El Cañonazo

Roberto Osuna nació en Sinaloa en una familia dedicada al juego. Su padre participó en Grandes Ligas al igual que su tío Antonio, el Cañón Osuna. Tuvo una vida difícil, creció en uno de los lugares donde la sangre corre y el desprecio a la vida es cosa de cada día y vio cómo el narco se convertía en la bestia indomable que es hasta este momento. El juego lo absorbió desde pequeño, acompañó a su padre con los Cañeros hasta que su carrera declinó y debió irse a la pisca para sostener a su familia, el propio Roberto debió dejar la escuela a los doce años para trabajar.

Viajó a Japón con todas las complicaciones que conlleva buscar dinero para el viaje y regresó con buenos resultados, derrotó a peloteros de 20 años y le ofrecieron quedarse por cuatro meses; antes de irse le dijo a su madre: “Ya me voy a ir, pero te prometo no llorar. Porque al niño que llora los regresan a su casa, entonces yo tengo que ser profesional, tengo que salir adelante y no tengo qué llorar”; mientras, la pisca lo esperaba.

A los 16 debutó con los Diablos Rojos del México y luego pasó a los Azulejos de Toronto, donde estuvo en sucursales por algún tiempo hasta que en 2015 se subió a la loma contra los Yankees para cerrar el juego. Un lanzador salva un juego cuando las cosas están graves y debe entrar para acabar con la amenaza de la derrota, debe hacerlo o salir del juego.

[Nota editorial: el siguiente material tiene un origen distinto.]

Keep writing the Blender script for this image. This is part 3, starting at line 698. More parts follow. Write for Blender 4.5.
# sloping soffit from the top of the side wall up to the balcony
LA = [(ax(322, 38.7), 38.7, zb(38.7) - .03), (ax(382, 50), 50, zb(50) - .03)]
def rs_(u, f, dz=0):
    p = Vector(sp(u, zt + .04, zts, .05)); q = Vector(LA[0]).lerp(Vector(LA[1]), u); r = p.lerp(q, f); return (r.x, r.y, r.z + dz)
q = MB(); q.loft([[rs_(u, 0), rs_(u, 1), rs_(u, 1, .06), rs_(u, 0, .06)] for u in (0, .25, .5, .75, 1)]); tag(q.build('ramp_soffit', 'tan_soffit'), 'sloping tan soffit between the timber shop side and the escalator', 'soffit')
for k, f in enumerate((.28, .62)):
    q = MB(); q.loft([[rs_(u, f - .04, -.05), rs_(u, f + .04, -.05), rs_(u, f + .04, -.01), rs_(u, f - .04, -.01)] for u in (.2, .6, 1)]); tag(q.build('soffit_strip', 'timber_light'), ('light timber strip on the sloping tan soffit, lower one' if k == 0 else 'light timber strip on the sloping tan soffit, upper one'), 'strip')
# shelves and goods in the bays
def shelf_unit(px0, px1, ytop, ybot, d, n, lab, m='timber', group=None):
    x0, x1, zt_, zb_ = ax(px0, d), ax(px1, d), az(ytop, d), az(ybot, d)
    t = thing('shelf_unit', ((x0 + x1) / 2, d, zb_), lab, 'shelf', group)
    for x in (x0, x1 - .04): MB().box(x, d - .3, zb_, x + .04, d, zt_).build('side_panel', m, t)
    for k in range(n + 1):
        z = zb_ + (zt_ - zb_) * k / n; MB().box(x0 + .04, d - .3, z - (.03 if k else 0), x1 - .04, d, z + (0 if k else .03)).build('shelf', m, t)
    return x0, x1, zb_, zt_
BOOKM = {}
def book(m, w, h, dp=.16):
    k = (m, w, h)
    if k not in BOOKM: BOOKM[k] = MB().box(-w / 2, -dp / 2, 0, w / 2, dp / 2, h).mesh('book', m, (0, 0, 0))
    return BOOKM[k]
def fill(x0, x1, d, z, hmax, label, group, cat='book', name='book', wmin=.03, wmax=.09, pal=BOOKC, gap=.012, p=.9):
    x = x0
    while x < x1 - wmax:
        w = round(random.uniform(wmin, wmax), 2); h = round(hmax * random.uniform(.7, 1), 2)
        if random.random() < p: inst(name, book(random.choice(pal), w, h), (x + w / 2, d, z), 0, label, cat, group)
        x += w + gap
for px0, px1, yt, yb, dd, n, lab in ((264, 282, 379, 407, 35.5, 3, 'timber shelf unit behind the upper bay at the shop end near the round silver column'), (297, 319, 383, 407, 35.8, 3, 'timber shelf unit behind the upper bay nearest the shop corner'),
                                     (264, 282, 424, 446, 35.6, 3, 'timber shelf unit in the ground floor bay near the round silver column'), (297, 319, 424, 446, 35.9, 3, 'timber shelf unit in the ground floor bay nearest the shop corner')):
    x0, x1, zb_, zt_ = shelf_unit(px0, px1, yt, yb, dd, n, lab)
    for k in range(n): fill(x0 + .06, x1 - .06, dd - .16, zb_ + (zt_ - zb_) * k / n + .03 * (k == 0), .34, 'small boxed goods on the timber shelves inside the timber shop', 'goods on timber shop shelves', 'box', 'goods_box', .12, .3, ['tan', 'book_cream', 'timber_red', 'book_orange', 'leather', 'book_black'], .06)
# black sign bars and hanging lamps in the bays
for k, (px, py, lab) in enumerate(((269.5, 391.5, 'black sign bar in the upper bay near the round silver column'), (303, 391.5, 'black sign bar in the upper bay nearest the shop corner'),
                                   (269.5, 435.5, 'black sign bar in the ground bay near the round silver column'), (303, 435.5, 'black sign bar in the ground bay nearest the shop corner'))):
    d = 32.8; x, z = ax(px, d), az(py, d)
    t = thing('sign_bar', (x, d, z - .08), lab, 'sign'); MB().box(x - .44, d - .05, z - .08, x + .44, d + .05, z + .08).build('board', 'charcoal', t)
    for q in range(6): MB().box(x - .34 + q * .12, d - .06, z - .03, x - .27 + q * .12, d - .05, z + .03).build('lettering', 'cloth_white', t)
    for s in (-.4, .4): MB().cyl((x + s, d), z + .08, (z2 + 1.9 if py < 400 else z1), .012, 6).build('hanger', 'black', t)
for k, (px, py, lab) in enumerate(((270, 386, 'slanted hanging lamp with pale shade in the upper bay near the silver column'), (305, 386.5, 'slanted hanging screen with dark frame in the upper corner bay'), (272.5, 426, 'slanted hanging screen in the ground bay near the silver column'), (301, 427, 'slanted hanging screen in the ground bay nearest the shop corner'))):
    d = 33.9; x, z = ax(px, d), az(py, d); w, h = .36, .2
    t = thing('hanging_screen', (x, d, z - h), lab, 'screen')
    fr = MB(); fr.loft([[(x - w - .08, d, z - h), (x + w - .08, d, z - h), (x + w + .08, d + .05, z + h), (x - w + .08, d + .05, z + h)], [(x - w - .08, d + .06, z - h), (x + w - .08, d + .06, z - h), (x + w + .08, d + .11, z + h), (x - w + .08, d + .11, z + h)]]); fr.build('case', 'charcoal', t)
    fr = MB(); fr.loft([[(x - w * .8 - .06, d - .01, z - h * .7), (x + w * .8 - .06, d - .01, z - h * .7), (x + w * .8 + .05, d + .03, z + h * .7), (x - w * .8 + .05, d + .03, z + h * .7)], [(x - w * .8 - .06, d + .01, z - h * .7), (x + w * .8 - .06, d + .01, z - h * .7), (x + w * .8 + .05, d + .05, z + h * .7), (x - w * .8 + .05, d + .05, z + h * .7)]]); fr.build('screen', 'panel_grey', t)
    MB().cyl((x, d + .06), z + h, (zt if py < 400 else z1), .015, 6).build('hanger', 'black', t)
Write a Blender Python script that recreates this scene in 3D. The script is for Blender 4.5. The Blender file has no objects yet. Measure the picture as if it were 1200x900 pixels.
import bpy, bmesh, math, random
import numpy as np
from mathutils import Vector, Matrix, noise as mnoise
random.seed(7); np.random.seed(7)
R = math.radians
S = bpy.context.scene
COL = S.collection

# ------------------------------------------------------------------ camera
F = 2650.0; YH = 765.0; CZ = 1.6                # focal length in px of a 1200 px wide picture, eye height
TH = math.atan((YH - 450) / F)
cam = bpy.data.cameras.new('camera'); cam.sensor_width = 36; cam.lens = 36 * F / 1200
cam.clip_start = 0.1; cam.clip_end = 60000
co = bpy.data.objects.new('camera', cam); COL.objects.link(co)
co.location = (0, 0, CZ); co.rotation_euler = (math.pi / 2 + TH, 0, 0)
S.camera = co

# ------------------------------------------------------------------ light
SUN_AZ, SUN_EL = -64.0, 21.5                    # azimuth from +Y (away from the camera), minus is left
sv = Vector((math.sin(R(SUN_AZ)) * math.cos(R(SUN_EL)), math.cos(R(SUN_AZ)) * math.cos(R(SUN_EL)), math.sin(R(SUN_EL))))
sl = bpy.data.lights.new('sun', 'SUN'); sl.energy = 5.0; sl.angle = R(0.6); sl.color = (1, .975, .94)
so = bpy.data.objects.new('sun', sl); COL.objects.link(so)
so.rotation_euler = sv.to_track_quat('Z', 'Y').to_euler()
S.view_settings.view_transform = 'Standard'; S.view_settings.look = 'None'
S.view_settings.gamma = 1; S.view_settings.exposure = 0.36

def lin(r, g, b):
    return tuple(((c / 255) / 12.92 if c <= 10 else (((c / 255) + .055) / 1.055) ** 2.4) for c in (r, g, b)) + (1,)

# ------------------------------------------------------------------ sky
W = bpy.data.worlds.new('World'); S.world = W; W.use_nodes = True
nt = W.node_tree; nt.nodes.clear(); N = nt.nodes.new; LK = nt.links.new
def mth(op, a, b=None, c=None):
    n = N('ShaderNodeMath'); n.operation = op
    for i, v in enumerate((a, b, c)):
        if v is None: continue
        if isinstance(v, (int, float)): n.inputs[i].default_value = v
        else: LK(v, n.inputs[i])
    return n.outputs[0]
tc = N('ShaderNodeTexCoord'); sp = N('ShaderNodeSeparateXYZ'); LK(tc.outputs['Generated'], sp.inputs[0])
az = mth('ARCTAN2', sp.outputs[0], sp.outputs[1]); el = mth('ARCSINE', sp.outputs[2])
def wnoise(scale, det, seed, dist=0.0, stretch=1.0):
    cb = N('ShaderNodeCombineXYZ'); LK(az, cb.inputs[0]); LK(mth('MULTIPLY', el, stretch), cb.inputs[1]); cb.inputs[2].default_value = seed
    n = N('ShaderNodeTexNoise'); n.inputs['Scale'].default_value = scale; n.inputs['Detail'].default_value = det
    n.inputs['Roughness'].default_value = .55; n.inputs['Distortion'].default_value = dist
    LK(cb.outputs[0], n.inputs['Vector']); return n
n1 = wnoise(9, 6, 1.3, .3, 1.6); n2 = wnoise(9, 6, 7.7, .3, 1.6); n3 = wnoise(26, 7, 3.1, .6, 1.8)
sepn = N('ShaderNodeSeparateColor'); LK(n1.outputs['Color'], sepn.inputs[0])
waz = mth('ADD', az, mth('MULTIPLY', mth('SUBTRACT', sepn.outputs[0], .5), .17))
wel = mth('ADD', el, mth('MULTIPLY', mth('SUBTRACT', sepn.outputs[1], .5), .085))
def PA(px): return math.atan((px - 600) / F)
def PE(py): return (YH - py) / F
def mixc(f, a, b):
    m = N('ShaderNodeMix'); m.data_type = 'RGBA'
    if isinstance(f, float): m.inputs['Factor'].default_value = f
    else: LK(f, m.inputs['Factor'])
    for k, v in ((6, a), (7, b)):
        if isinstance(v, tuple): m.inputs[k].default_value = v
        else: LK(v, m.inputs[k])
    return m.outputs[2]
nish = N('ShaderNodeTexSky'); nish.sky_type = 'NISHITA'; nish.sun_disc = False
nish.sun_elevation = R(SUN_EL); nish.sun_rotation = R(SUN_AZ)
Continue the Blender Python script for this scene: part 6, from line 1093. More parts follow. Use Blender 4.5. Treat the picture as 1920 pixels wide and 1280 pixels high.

Se convirtió en una leyenda casi de inmediato. Cada que es llamado a lanzar, en el estadio truenan los acordes de El sinaloense ante la mirada de los canadienses que no saben cómo reaccionar. Camina al montículo, se quita la gorra y baja la mirada, se persigna tres veces rápidamente y deja un breve momento para besar el canto de su propia mano, engarzada en una cruz de dedos listos para tomar una bola y proyectarla a 97 millas por hora. Todo en él cambia: la mirada clavada en las direcciones del cátcher, la postura retadora ante el lanzador, los tics que expresan el nerviosismo de sentirse responsable del destino de cada uno de los juegos, lanza, poncha, los dedos vuelven a formar una cruz que suben rápidamente a los labios y lanzan un beso al cielo, se golpea al pecho, sólo para resistirse a las lágrimas que están a punto de salir por la emoción; sólo entonces puede celebrar. Su fe parece inquebrantable, la lleva en su cuerpo, “Dios cree en mi” y “Todo lo puedo en Cristo que me fortalece”. “Dios es mi escudo” ha repetido en casi cada entrevista, como consigna y mantra.

Yogi Berra dijo que el juego es 90% mental, busca decisiones rápidas y efectivas, exige que cada jugador haga su trabajo y condena los errores. El juego lo registra todo, lo vigila todo y la responsabilidad del lanzador es la de todo su equipo. Solo frente a su rival, buscando engañarlo, burlar todos y cada uno de sus movimientos, de sus reflejos, de sus intenciones. Un cañón basa su poder destructivo en la magnitud de sus explosiones, en el destrozo que deja a su paso, en la manera en que deja aturdido al enemigo, presión aguantada, pólvora en el fondo para detonarlo todo, una chispa, un momento que lo desata y que todo lo cambia.

Su desempeño ha bajado, en el Clásico Mundial se prendieron las alertas y empezaron las preguntas sobre qué le pasaba. Nada sucedió. Vino el declive junto con las lesiones. Aun así, ha logrado ser el lanzador más joven en alcanzar 75 juegos salvados. El viernes y sábado pasado se ausentó y su equipo perdió, apenas lo aceptó, la ansiedad salió debajo de su cama y nubló su mente, la dejó llena de escorpiones y le quitó el sentido a muchas de las cosas, “sólo cuando estoy en la loma estoy bien”, dijo al fin, “no soy yo y no sé cómo explicarlo, nunca lo había sentido.”

La mente del cañoncito estalló y le dejó aturdido, atónito. Hoy salió de nuevo, siguió su ritual, se encomendó al cielo y acabó con sus rivales en la última entrada, encarrilando de nuevo a los Azulejos en la victoria. La ovación estalló.

Dios ha vuelto a creer en Roberto Osuna.